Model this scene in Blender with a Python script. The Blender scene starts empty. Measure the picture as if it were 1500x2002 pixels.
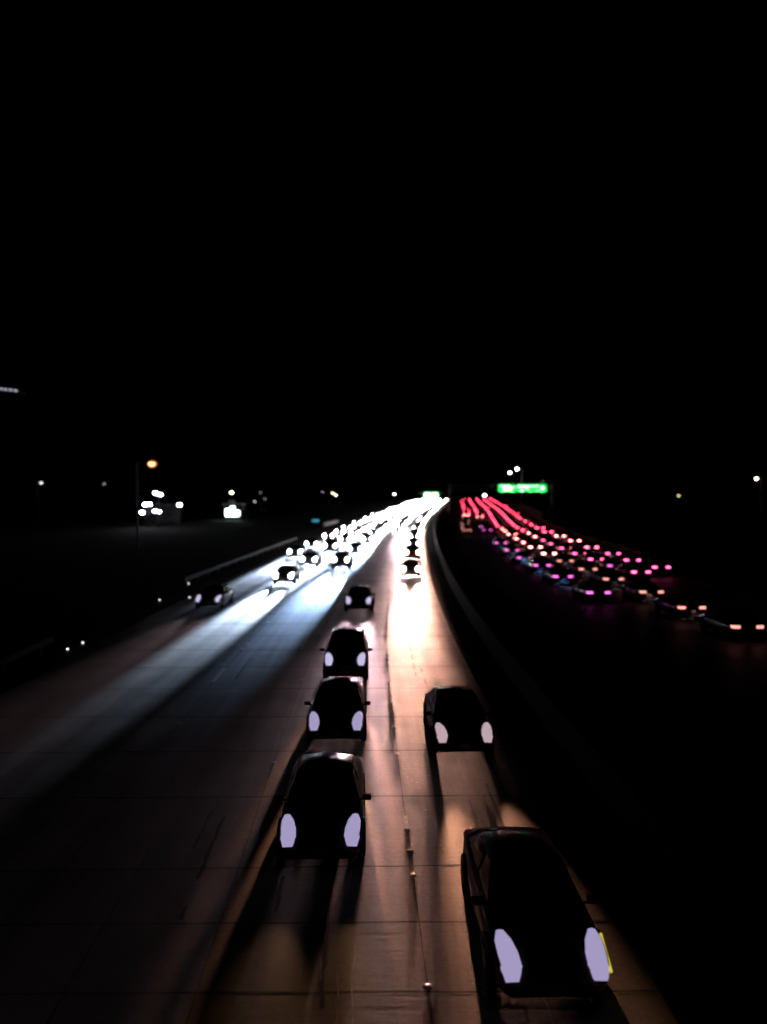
import bpy, bmesh, math, random
from mathutils import Vector, Matrix
R = math.radians
random.seed(7)
S = bpy.context.scene
COL = S.collection

# ------------------------------------------------------------------ camera
CAM_H = 7.75
FPX = 1560.0                       # focal length in pixels of the 1500 px wide photograph
HORIZON = 965.0
cd = bpy.data.cameras.new('camera')
cam = bpy.data.objects.new('camera', cd); COL.objects.link(cam)
cam.location = (0, 0, CAM_H)
cam.rotation_euler = (R(90) - math.atan((1001 - HORIZON) / FPX), 0, 0)
cd.sensor_fit = 'HORIZONTAL'; cd.sensor_width = 36; cd.lens = 36 * FPX / 1500
cd.clip_end = 6000; cd.clip_start = .1
cd.dof.use_dof = True; cd.dof.focus_distance = 17.0; cd.dof.aperture_fstop = cd.lens / 1000 / .09
cd.dof.aperture_blades = 0
S.camera = cam

# ------------------------------------------------------------------ night sky (no sun, no moon in the photograph)
W = bpy.data.worlds.new('World'); S.world = W; W.use_nodes = True
nt = W.node_tree; nt.nodes.clear()
sky = nt.nodes.new('ShaderNodeTexSky'); sky.sky_type = 'NISHITA'; sky.sun_disc = False
sky.sun_elevation = R(-4); sky.sun_rotation = R(20)
bg = nt.nodes.new('ShaderNodeBackground'); bg.inputs['Strength'].default_value = .0008
wo = nt.nodes.new('ShaderNodeOutputWorld')
nt.links.new(sky.outputs[0], bg.inputs[0]); nt.links.new(bg.outputs[0], wo.inputs[0])

S.view_settings.view_transform = 'Standard'; S.view_settings.look = 'None'
S.view_settings.exposure = 0; S.view_settings.gamma = 1
S.render.engine = 'CYCLES'
cy = S.cycles
cy.max_bounces = 4; cy.diffuse_bounces = 1; cy.glossy_bounces = 2; cy.transmission_bounces = 2
cy.sample_clamp_indirect = 3.0; cy.sample_clamp_direct = 0
cy.use_denoising = True
cy.caustics_reflective = False; cy.caustics_refractive = False
cy.light_sampling_threshold = 0.0005

# ------------------------------------------------------------------ materials
MATS = {}
def new_mat(name):
    m = bpy.data.materials.new(name); m.use_nodes = True
    MATS[name] = m
    return m, m.node_tree, m.node_tree.nodes['Principled BSDF']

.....

### GOAL
Retype each line of the listing above word for word. Exclude the pictures.

### EXERCISE SOLUTION
Model this scene in Blender with a Python script. The Blender scene starts empty. Measure the picture as if it were 1500x2002 pixels.
import bpy, bmesh, math, random
from mathutils import Vector, Matrix
R = math.radians
random.seed(7)
S = bpy.context.scene
COL = S.collection

# ------------------------------------------------------------------ camera
CAM_H = 7.75
FPX = 1560.0                       # focal length in pixels of the 1500 px wide photograph
HORIZON = 965.0
cd = bpy.data.cameras.new('camera')
cam = bpy.data.objects.new('camera', cd); COL.objects.link(cam)
cam.location = (0, 0, CAM_H)
cam.rotation_euler = (R(90) - math.atan((1001 - HORIZON) / FPX), 0, 0)
cd.sensor_fit = 'HORIZONTAL'; cd.sensor_width = 36; cd.lens = 36 * FPX / 1500
cd.clip_end = 6000; cd.clip_start = .1
cd.dof.use_dof = True; cd.dof.focus_distance = 17.0; cd.dof.aperture_fstop = cd.lens / 1000 / .09
cd.dof.aperture_blades = 0
S.camera = cam

# ------------------------------------------------------------------ night sky (no sun, no moon in the photograph)
W = bpy.data.worlds.new('World'); S.world = W; W.use_nodes = True
nt = W.node_tree; nt.nodes.clear()
sky = nt.nodes.new('ShaderNodeTexSky'); sky.sky_type = 'NISHITA'; sky.sun_disc = False
sky.sun_elevation = R(-4); sky.sun_rotation = R(20)
bg = nt.nodes.new('ShaderNodeBackground'); bg.inputs['Strength'].default_value = .0008
wo = nt.nodes.new('ShaderNodeOutputWorld')
nt.links.new(sky.outputs[0], bg.inputs[0]); nt.links.new(bg.outputs[0], wo.inputs[0])

S.view_settings.view_transform = 'Standard'; S.view_settings.look = 'None'
S.view_settings.exposure = 0; S.view_settings.gamma = 1
S.render.engine = 'CYCLES'
cy = S.cycles
cy.max_bounces = 4; cy.diffuse_bounces = 1; cy.glossy_bounces = 2; cy.transmission_bounces = 2
cy.sample_clamp_indirect = 3.0; cy.sample_clamp_direct = 0
cy.use_denoising = True
cy.caustics_reflective = False; cy.caustics_refractive = False
cy.light_sampling_threshold = 0.0005

# ------------------------------------------------------------------ materials
MATS = {}
def new_mat(name):
    m = bpy.data.materials.new(name); m.use_nodes = True
    MATS[name] = m
    return m, m.node_tree, m.node_tree.nodes['Principled BSDF']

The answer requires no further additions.